Thursday, April 12, 2007

Rosemarie Fulbrook: Losing auditorium would be a blow to the community

The following appeared in the 11 April, 2007, edition of the Penticton Western News:

The fate of the Pen High auditorium has been on my mind for some time and I feel compelled to add my voice to those who are encouraging School District 67 and the City of Penticton to do “due diligence” in determining its future. I must first state that I am writing from one vantage only — and that is as an audience member.

On moving here from Vancouver in the mid ‘90s, I was delighted to find a theatre with such amazing acoustics. Years of studying music and many more years working “front-of-house” at the Civic Theatres (Queen Elizabeth Theatre, the Orpheum and the Playhouse — all facilities owned and managed by the City of Vancouver), have tuned my ears somewhat and I thought Penticton was blessed to have such an excellent facility.

I felt a certain reluctance to lose the Pen High auditorium when the Penticton and District Performing Arts Facility Society needs assessment recommended a “state-of-the-art performance facility” to be built for Penticton’s 2008 centennial. But, I shrugged the feeling off as “too bad, such a shame” as the report indicated that the aging auditorium could not, cost effectively, be modified to meet current physical and technical performance needs.

Over the past few months, however, it has become increasingly clear that the South Okanagan Event Centre will usurp all the financial resources needed to construct such a state-of-the-art performance facility. It has also become increasingly clear that the City of Penticton had no intention of halting the wrecking ball until the citizens of Penticton and surrounding districts raised their voices in a concerted protest.

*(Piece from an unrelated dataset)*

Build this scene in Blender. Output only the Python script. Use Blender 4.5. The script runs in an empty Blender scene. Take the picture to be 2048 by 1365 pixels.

A few weeks ago I had the good fortune to hear the Vancouver Chamber Choir in a concert presented by the Penticton Secondary music department. Seated near the back of the almost full 737-seat auditorium, the sound was as intimate and clear as if I’d been sitting in the third row.

Afterwards I thought that this type of concert — professional musicians, students learning about music, the performance arts, and fundraising via an exceptional concert for the community, was probably exactly what the school district and the city had in mind when the facility was constructed in the 1950s.

It may not be state of the art, but it’s what we’ve got and I’d greatly prefer it if Joni Mitchell’s lyric lines, “And don’t it always seem to go, you don’t know what you’ve got till it’s gone” didn’t play through my head every time I walked past the parking lot that used to be the Pen High auditorium.